[Ended]

>Rotation is inherently about different particles moving at different velocities. This is why there is an absolute reference frame for it: it is defined by these differences, so by reducing them to zero and making every particle in the ball have the same velocity, we can reach the "absolute".

Imagine the ball is floating in space, and you are watching things through a camera fixed to the ball. To you, the two dots will always appear stationary with zero relative velocity. So there is no way to determine your absolute reference frame.
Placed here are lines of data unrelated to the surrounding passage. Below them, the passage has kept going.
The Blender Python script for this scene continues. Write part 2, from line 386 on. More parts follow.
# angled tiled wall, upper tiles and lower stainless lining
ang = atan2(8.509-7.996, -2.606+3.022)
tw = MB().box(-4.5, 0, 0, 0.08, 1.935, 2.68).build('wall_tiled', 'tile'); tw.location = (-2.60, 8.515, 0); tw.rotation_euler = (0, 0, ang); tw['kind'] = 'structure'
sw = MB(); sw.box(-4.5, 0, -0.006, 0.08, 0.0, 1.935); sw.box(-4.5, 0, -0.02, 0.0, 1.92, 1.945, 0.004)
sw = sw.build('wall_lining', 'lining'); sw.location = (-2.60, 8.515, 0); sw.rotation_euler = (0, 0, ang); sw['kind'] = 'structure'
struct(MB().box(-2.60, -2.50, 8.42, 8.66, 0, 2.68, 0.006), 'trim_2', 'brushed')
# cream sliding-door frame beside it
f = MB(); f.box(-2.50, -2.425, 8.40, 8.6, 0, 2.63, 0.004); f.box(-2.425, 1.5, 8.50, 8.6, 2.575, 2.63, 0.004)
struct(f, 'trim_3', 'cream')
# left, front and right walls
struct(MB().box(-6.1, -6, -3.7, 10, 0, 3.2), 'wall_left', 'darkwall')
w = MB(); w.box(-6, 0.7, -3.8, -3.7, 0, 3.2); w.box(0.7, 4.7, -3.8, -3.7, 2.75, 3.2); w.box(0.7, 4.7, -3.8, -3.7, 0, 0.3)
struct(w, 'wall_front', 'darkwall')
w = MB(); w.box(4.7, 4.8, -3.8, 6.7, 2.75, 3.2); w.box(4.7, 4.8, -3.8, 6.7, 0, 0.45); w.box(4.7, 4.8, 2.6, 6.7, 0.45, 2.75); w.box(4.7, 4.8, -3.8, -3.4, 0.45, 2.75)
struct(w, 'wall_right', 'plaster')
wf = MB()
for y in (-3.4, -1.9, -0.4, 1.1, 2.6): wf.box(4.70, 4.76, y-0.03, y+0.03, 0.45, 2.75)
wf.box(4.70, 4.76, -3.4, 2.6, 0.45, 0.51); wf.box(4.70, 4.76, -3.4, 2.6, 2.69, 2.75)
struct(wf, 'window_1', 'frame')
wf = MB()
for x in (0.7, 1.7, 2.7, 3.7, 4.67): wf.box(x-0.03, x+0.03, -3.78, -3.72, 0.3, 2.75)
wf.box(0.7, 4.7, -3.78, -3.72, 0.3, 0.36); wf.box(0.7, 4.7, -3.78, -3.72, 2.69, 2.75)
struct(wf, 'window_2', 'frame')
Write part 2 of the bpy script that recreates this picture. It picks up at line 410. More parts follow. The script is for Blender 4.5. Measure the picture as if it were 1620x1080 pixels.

Now suppose you are watching through an external camera, and suppose you observe the dots having a relative velocity. Is the ball spinning, or is the camera orbiting around the ball? Again, there is no way to tell.

[lmm]

But if you were the camera you'd feel a force, or not, right? It's not like being in an elevator in free-fall, where you can't tell whether you're accelerating downwards or sitting still in flat space.

[Ended]

True, but the GP suggested that you can find the absolute reference frame by looking at the relative velocities of the dots (independent of any force measurements).

[philipov]

The elevator analogy breaks down if you're larger than a point-particle in a point-elevator. Gravity's force varies with distance, causing tidal forces on your body, allowing something large/sensitive enough to feel the difference. Gravity stretches you whereas uniform acceleration does not, and non-uniform acceleration compresses you.

In other words, you can determine that you're in a gravitational field by measuring the difference in force at different locations in the elevator.

[JoBrad]

How would you tell whether that force is gravitational or centrifugal?

[lmm]

If it were gravitational there would have to be a mass in the right place to cause it. Maybe you could look at how the force changed as you moved around?